From last year's post:
When I was five, I remember with excitement - along with all my other Kindergarten classmates - preparing to watch the first teacher, Christa McAuliffe, fly into space aboard the shuttle Challenger.
Schools across the country gathered their students, turned on the television to watch a teacher, one of our great educators, fulfill every child's dream of going to space, of traveling somewhere so foreign.
For 72 seconds, they were "normal" astronauts, lifting towards the stars. The next second, they disappeared.
For many of us young children, it was perhaps our first experience with death, that incomprehensible moment when a person, full of vitality and spirit, is here and then suddenly gone. I don't know if I understood the magnitude of that explosion, the arcing and billowing smoke. I knew it was not right.
How awkward it must have been for our teachers left on earth, left to face horror-struck children, left to try and explain what had happened.

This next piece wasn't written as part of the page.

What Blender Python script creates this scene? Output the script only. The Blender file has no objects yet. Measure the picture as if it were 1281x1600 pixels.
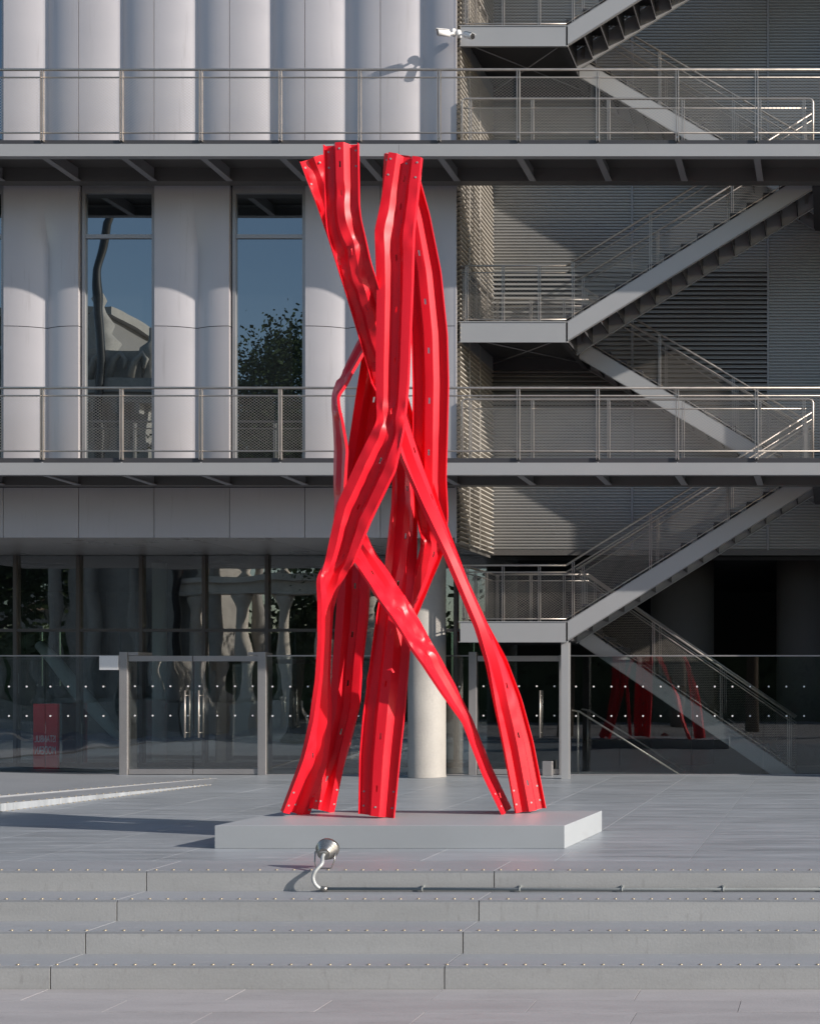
import bpy, math, random
from mathutils import Vector, noise
random.seed(7)
S = bpy.context.scene
COL = S.collection
R = math.radians

# ------------------------------------------------------------ camera, sky, sun, exposure
F, CX, CY = 1960.0, 1310.0, 1060.0          # lens in photo pixels, foot of the optical axis (rising/side shift lens)
CAM_Z = 1.772                                # eye height over the terrace (terrace = 0)
cam = bpy.data.cameras.new('camera'); camo = bpy.data.objects.new('camera', cam); COL.objects.link(camo)
camo.location = (0, 0, CAM_Z); camo.rotation_euler = (R(90), 0, 0)
cam.sensor_fit = 'HORIZONTAL'; cam.sensor_width = 36; cam.lens = 36*F/1281
cam.shift_x = -(CX-640.5)/1281; cam.shift_y = (CY-800)/1281
cam.clip_start = .1; cam.clip_end = 3000
S.camera = camo
LIGHT = Vector((-3.0, 1.0, -1.35)).normalized()      # the way the sunlight travels
W = bpy.data.worlds.new('World'); S.world = W; W.use_nodes = True
wn = W.node_tree; bg = wn.nodes['Background']
sky = wn.nodes.new('ShaderNodeTexSky'); sky.sky_type = 'NISHITA'; sky.sun_disc = False
sky.sun_elevation = math.asin(-LIGHT.z); sky.sun_rotation = math.atan2(-LIGHT.x, -LIGHT.y)
sky.air_density = 1.0; sky.dust_density = .6; sky.ozone_density = 1.0
wn.links.new(sky.outputs[0], bg.inputs[0]); bg.inputs[1].default_value = .118
sun = bpy.data.lights.new('sun', 'SUN'); sun.energy = 4.8; sun.angle = R(.5); sun.color = (1, .91, .82)
suno = bpy.data.objects.new('sun', sun); COL.objects.link(suno)
suno.rotation_euler = LIGHT.to_track_quat('-Z', 'Y').to_euler(); suno.location = (20, -10, 20)
S.view_settings.view_transform = 'Standard'; S.view_settings.look = 'None'
S.view_settings.exposure = .35; S.view_settings.gamma = 1
S.cycles.max_bounces = 8; S.cycles.transparent_max_bounces = 16; S.cycles.glossy_bounces = 4
S.cycles.caustics_reflective = False; S.cycles.caustics_refractive = False

def P(x, y, d):      # point seen at photo pixel x, y and standing d metres away
    return Vector(((x-CX)*d/F, d, CAM_Z+(CY-y)*d/F))
def XX(x, d): return (x-CX)*d/F
def ZZ(y, d): return CAM_Z+(CY-y)*d/F

# ------------------------------------------------------------ materials
def nt(name):
    m = bpy.data.materials.new(name); m.use_nodes = True
    t = m.node_tree; return m, t, t.nodes['Principled BSDF']
def mat(name, col, rough=.5, metal=0, var=.08, sc=(1.2, 1.2, 1.2), fine=40, fvar=.05, objvar=0, bump=0, bsc=60,
        spec=.5, coat=0, spots=0, spotcol=(.05, .05, .045), spotsc=(3, 3, 8), spotlim=.62, rvar=.08):
    m, t, b = nt(name); N, L = t.nodes, t.links
    geo = N.new('ShaderNodeNewGeometry')
    mp = N.new('ShaderNodeMapping'); mp.inputs['Scale'].default_value = sc
    L.new(geo.outputs['Position'], mp.inputs[0])
    n1 = N.new('ShaderNodeTexNoise'); n1.inputs['Scale'].default_value = 1; n1.inputs['Detail'].default_value = 6; n1.inputs['Roughness'].default_value = .6
    L.new(mp.outputs[0], n1.inputs[0])
    n2 = N.new('ShaderNodeTexNoise'); n2.inputs['Scale'].default_value = fine; n2.inputs['Detail'].default_value = 3
    L.new(geo.outputs['Position'], n2.inputs[0])
    def mth(op, a, c):
        k = N.new('ShaderNodeMath'); k.operation = op
        for i, v in enumerate((a, c)):
            if isinstance(v, (int, float)): k.inputs[i].default_value = v
            else: L.new(v, k.inputs[i])
        return k.outputs[0]
    a = mth('MULTIPLY', mth('SUBTRACT', n1.outputs[0], .5), var*4)
    c = mth('MULTIPLY', mth('SUBTRACT', n2.outputs[0], .5), fvar*4)
    v = mth('ADD', mth('ADD', a, c), 1.0)
    if objvar:
        oi = N.new('ShaderNodeObjectInfo')
        v = mth('ADD', v, mth('MULTIPLY', mth('SUBTRACT', oi.outputs['Random'], .5), objvar*2))
    mx = N.new('ShaderNodeVectorMath'); mx.operation = 'SCALE'; mx.inputs[0].default_value = col; L.new(v, mx.inputs['Scale'])
    out = mx.outputs[0]
    if spots:
        mp2 = N.new('ShaderNodeMapping'); mp2.inputs['Scale'].default_value = spotsc; L.new(geo.outputs['Position'], mp2.inputs[0])
        n3 = N.new('ShaderNodeTexNoise'); n3.inputs['Scale'].default_value = 1; n3.inputs['Detail'].default_value = 8; n3.inputs['Roughness'].default_value = .7
        L.new(mp2.outputs[0], n3.inputs[0])
        rp = N.new('ShaderNodeMapRange'); rp.inputs[1].default_value = spotlim; rp.inputs[2].default_value = spotlim+.1; rp.inputs[4].default_value = spots
        L.new(n3.outputs[0], rp.inputs[0])
        mm = N.new('ShaderNodeMix'); mm.data_type = 'RGBA'; L.new(rp.outputs[0], mm.inputs[0]); L.new(out, mm.inputs[6]); mm.inputs[7].default_value = (*spotcol, 1)
        out = mm.outputs[2]
    L.new(out, b.inputs['Base Color'])
    L.new(mth('ADD', mth('MULTIPLY', mth('SUBTRACT', n1.outputs[0], .5), rvar*4), rough), b.inputs['Roughness'])
    b.inputs['Metallic'].default_value = metal; b.inputs['Specular IOR Level'].default_value = spec
    b.inputs['Coat Weight'].default_value = coat; b.inputs['Coat Roughness'].default_value = .12
    if bump:
        n4 = N.new('ShaderNodeTexNoise'); n4.inputs['Scale'].default_value = bsc; n4.inputs['Detail'].default_value = 5; L.new(geo.outputs['Position'], n4.inputs[0])
        bp = N.new('ShaderNodeBump'); bp.inputs['Strength'].default_value = bump; bp.inputs['Distance'].default_value = .01
        L.new(n4.outputs[0], bp.inputs['Height']); L.new(bp.outputs[0], b.inputs['Normal'])
    return m
def glass(name, tint, refl, rtint=(1, 1, 1), wob=.15, wsc=.9, body=None):
    m, t, b = nt(name); N, L = t.nodes, t.links; N.remove(b)
    out = N['Material Output']
    tr = N.new('ShaderNodeBsdfTransparent') if body is None else N.new('ShaderNodeBsdfDiffuse')
    tr.inputs[0].default_value = (*(tint if body is None else body), 1)
    gl = N.new('ShaderNodeBsdfGlossy'); gl.inputs['Roughness'].default_value = .0; gl.inputs[0].default_value = (*rtint, 1)
    geo = N.new('ShaderNodeNewGeometry'); no = N.new('ShaderNodeTexNoise'); no.inputs['Scale'].default_value = wsc; no.inputs['Detail'].default_value = 1
    L.new(geo.outputs['Position'], no.inputs[0])
    bp = N.new('ShaderNodeBump'); bp.inputs['Strength'].default_value = wob; bp.inputs['Distance'].default_value = .03
    L.new(no.outputs[0], bp.inputs['Height']); L.new(bp.outputs[0], gl.inputs['Normal'])
    lw = N.new('ShaderNodeLayerWeight'); lw.inputs[0].default_value = .35
    ad = N.new('ShaderNodeMath'); ad.operation = 'MULTIPLY_ADD'; ad.use_clamp = True
    L.new(lw.outputs['Fresnel'], ad.inputs[0]); ad.inputs[1].default_value = .6; ad.inputs[2].default_value = refl
    mx = N.new('ShaderNodeMixShader'); L.new(ad.outputs[0], mx.inputs[0]); L.new(tr.outputs[0], mx.inputs[1]); L.new(gl.outputs[0], mx.inputs[2])
    L.new(mx.outputs[0], out.inputs[0]); return m

M = {}
M['red'] = mat('red_paint', (.73, .013, .028), .38, 0, .07, (3, 3, 1.2), 140, .04, bump=.03, bsc=25, coat=0, rvar=.08, spec=.32, spots=.2, spotcol=(.55, .03, .05), spotsc=(9, 9, 4), spotlim=.63)
M['panel'] = mat('silver_panel', (.465, .45, .468), .42, .25, .05, (.5, .5, .9), 90, .015, objvar=.045, spots=.4, spotcol=(.34, .32, .32), spotsc=(11, 11, .5), spotlim=.58)
M['panel_gap'] = mat('dark_backing', (.03, .03, .03), .8)
M['soffit'] = mat('soffit_panel', (.5, .48, .46), .3, .2, .06, (.6, .6, .6), 60, .02)
M['steel'] = mat('grey_painted_steel', (.30, .30, .31), .42, .1, .05, (1, 1, 1), 70, .03, spots=.2, spotcol=(.2, .18, .15), spotsc=(4, 4, 10))
M['fascia'] = mat('light_painted_steel', (.36, .365, .37), .4, .1, .04, (.8, .8, 1), 80, .02)
M['dsteel'] = mat('dark_painted_steel', (.12, .115, .11), .5, .1, .06)
M['stair'] = mat('stair_steel', (.055, .055, .06), .5, .1, .06)
M['inox'] = mat('stainless_tube', (.46, .42, .38), .42, .8, .1, (6, 6, 6), 90, .08)
M['wire'] = mat('stainless_wire', (.50, .46, .41), .45, .5, .1)
M['louver'] = mat('louver_slat', (.34, .34, .33), .45, .3, .05, (.5, .5, .5), 60, .03, spots=.15, spotcol=(.2, .18, .15), spotsc=(8, 8, .6))
M['louver_warm'] = mat('louver_return', (.50, .47, .42), .45, .2, .05)
M['terrace'] = mat('slate_terrace', (.285, .31, .335), .38, 0, .26, (.7, 6, 1), 60, .05, objvar=.06, bump=.2, bsc=45, spots=.75, spotcol=(.46, .47, .48), spotsc=(2.0, 14, 1), spotlim=.56)
M['tread'] = mat('step_stone', (.265, .28, .30), .5, 0, .07, (1.1, 4, 3), 60, .05, objvar=.03, bump=.12, bsc=45, spots=.45, spotcol=(.40, .40, .40), spotsc=(4, 14, 9), spotlim=.58)
M['riser'] = mat('riser_stone', (.36, .37, .372), .6, 0, .08, (1.1, 2, 5), 60, .05, objvar=.03, bump=.12, bsc=45, spots=.45, spotcol=(.25, .25, .245), spotsc=(16, 2, 4), spotlim=.575)
M['street'] = mat('street_stone', (.33, .32, .325), .6, 0, .12, (1.2, 6, 1), 60, .06, objvar=.05, bump=.15, bsc=50, spots=.3, spotcol=(.21, .2, .2), spotsc=(3, 12, 2), spotlim=.57)
M['joint'] = mat('joint_mortar', (.10, .095, .09), .9)
M['plinth'] = mat('plinth_paint', (.34, .365, .385), .5, 0, .05, (1, 1, 2), 80, .02, spots=.25, spotcol=(.27, .28, .29), spotsc=(3, 3, 5), spotlim=.58)
M['brass'] = mat('brass_stud', (.42, .36, .26), .35, .6, .05)
M['concrete'] = mat('fair_concrete', (.36, .345, .32), .7, 0, .16, (1.6, 1.6, .9), 30, .05, bump=.25, bsc=30, spots=.4, spotcol=(.28, .27, .25), spotsc=(4, 4, 2.5), spotlim=.6)
M['frame'] = mat('anodised_frame', (.36, .35, .35), .38, .5, .05)
M['mullion'] = mat('dark_mullion', (.11, .10, .095), .4, .3, .05)
M['white'] = mat('white_plastic', (.78, .78, .78), .4, 0, .03)
M['black'] = mat('black_plastic', (.02, .02, .022), .3, 0, .03)
M['dot'] = mat('white_dot', (.85, .85, .85), .6, 0, .01)
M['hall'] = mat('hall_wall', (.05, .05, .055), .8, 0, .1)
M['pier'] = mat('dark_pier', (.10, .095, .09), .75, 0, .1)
M['hallfloor'] = mat('hall_floor', (.34, .34, .33), .4, 0, .1)
M['hallcol'] = mat('hall_column', (.85, .88, .86), .6, 0, .06)
M['banner'] = mat('red_banner', (.8, .02, .04), .5, 0, .03)
M['conduit'] = mat('grey_conduit', (.40, .42, .42), .5, .25, .1, (8, 8, 8), 60, .08)
M['pipe'] = mat('dull_pipe', (.24, .26, .26), .65, 0, .15, (3, 8, 8), 60, .08)
M['lampbody'] = mat('lamp_steel', (.32, .31, .29), .28, .85, .12, (12, 12, 12), 90, .1)
M['stone'] = mat('carved_marble', (.36, .34, .31), .7, 0, .15, (2, 2, 2), 12, .1)
M['marble'] = mat('pale_marble', (.62, .57, .50), .7, 0, .18, (2, 2, 1), 12, .1)
M['render'] = mat('house_render', (.24, .23, .22), .8, 0, .08)
M['leaf'] = mat('leaf', (.045, .075, .028), .6, 0, .25, (.8, .8, .8), 6, .15)
M['bark'] = mat('bark', (.10, .075, .055), .9, 0, .2, (4, 4, 1), 20, .1)
M['glass'] = glass('clear_glass', (.88, .92, .91), .14, wob=.16, wsc=.7)
M['screen'] = glass('screen_glass', (.88, .91, .91), .04, wob=.09, wsc=.6)
M['teal'] = glass('rear_window_glass', (.36, .44, .44), .03)
M['entry'] = glass('entrance_glass', (.90, .93, .93), .095, wob=.16, wsc=1.1)
M['window'] = glass('window_glass', (.1, .1, .1), .40, (.66, .73, .76), wob=.09, wsc=.8, body=(.012, .014, .016))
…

We are all little moments in time. Beautiful, perfect moments. Cherish the seconds you have. It means something. I know it meant something to me as a 5-yr-old kid sitting in that California classroom. It means something to me now. For McAuliffe and the other astronauts, those 72 seconds were amazing and chilling and wondrous. But I wish I could erase that 73rd and bring them all back to be with us here on earth. I'm sorry I can't.